Y NO VAMOS a poder enterrar a nuestros muertos porque no los reconocemos, porque les estamos hurtando su significado político, ése que no está a disposición ni de las asociaciones de víctimas ni de nadie, porque es la razón por la que ETA los asesinó, constituyéndolos en víctimas del terrorismo -ellos, los asesinados son las verdaderas víctimas del terrorismo-.

Si ahora los construimos como víctimas de la seducción que ejerció la violencia sobre un grupo de personas, descontextualizamos totalmente a las víctimas asesinadas, les hurtamos cualquier significado, las ubicamos en la pura abstracción, para que no nos estorben en la construcción del futuro de Euskadi, para que su asesinato no tenga consecuencias de ninguna clase, especialmente políticas. Todo un proceso de limpieza del pasado para que no tenga presente ni futuro.

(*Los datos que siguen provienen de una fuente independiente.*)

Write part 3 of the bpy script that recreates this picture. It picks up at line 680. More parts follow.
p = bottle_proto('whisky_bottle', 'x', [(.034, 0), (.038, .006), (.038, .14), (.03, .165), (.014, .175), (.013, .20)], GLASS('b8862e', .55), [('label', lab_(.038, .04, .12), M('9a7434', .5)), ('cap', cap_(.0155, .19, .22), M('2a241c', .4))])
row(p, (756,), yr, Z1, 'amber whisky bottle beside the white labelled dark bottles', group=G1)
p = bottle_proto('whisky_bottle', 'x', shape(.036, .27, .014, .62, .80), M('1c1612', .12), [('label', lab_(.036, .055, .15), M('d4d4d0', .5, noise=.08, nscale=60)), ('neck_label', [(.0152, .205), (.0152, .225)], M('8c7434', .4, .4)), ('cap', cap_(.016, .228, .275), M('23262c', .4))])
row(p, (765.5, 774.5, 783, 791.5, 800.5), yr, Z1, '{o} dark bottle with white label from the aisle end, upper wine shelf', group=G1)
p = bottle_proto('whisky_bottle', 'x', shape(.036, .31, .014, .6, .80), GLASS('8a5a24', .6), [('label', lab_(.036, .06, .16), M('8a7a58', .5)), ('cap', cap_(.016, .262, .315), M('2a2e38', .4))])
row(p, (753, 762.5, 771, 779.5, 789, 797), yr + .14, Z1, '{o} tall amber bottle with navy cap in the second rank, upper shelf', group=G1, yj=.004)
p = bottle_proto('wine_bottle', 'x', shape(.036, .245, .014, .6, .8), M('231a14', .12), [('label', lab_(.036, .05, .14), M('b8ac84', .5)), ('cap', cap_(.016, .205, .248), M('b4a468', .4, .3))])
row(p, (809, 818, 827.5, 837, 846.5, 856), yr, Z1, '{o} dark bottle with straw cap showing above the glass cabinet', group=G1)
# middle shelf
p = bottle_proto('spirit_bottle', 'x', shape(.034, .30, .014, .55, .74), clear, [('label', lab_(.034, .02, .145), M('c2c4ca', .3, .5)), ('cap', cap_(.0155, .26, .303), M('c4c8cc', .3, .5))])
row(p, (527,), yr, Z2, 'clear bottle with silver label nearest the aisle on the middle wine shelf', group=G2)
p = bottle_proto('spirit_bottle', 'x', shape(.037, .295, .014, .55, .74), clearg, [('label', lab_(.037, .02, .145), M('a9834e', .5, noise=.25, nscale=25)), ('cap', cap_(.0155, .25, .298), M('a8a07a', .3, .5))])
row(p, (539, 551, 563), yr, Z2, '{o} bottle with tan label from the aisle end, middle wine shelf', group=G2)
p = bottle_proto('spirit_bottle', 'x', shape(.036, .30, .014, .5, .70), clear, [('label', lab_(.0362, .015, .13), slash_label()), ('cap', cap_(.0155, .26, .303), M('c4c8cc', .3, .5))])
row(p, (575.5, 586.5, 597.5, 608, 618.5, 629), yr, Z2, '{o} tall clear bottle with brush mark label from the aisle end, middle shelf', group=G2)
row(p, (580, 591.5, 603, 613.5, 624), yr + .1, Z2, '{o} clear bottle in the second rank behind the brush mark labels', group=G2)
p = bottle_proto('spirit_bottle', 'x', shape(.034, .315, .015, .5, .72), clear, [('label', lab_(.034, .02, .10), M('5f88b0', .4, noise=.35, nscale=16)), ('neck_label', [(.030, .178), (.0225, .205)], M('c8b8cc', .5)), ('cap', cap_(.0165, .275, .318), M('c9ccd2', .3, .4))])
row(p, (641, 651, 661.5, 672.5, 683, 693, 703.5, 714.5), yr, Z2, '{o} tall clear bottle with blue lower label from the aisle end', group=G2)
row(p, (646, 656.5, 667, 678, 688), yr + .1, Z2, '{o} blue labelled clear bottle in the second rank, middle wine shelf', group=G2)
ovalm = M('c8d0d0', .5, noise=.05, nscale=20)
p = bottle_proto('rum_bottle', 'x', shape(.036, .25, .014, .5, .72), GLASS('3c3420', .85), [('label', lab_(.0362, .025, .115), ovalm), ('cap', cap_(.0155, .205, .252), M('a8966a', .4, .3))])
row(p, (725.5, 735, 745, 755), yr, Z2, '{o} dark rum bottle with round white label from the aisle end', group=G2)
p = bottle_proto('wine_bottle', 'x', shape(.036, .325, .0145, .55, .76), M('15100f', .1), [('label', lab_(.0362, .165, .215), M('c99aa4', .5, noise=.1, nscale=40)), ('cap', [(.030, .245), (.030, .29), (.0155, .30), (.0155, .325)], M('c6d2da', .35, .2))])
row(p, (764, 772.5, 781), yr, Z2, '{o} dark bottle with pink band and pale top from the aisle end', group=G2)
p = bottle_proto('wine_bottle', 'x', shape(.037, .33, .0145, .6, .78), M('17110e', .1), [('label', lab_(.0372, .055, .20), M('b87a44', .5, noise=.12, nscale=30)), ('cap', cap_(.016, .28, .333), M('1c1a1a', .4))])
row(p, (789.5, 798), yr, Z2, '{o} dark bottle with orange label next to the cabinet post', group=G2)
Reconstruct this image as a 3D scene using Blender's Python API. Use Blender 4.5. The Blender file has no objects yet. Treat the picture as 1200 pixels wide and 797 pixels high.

Desde posiciones que se caracterizaban por ser capaces de entender todos los acontecimientos históricos engarzados en sus respectivos contextos sociales, nos regalan ahora un discurso descarnado de toda significación social y política, un discurso limpio, puro, sin historia, sin contexto, con una violencia aislada en su mera existencia violenta, sin intención, sin engarce ideológico, sin significado alguno.

El final de ETA requiere algo más que la desaparición de la organización terrorista. Requiere enfrentarse abiertamente con el proyecto nacionalista radical que ha dotado de sentido, de significación y de legitimación al terror de la banda. En caso contrario, seguiremos sin enterrar a los muertos, pensando que así desaparecerán y dejarán de entorpecer nuestros sueños de futuro, pero algún día tendremos que volver a acordarnos de Kolakowski, de Adorno y Horkheimer, y de Santayana.

Joseba Arregi, ex consejero del Gobierno vasco, escritor y ensayista.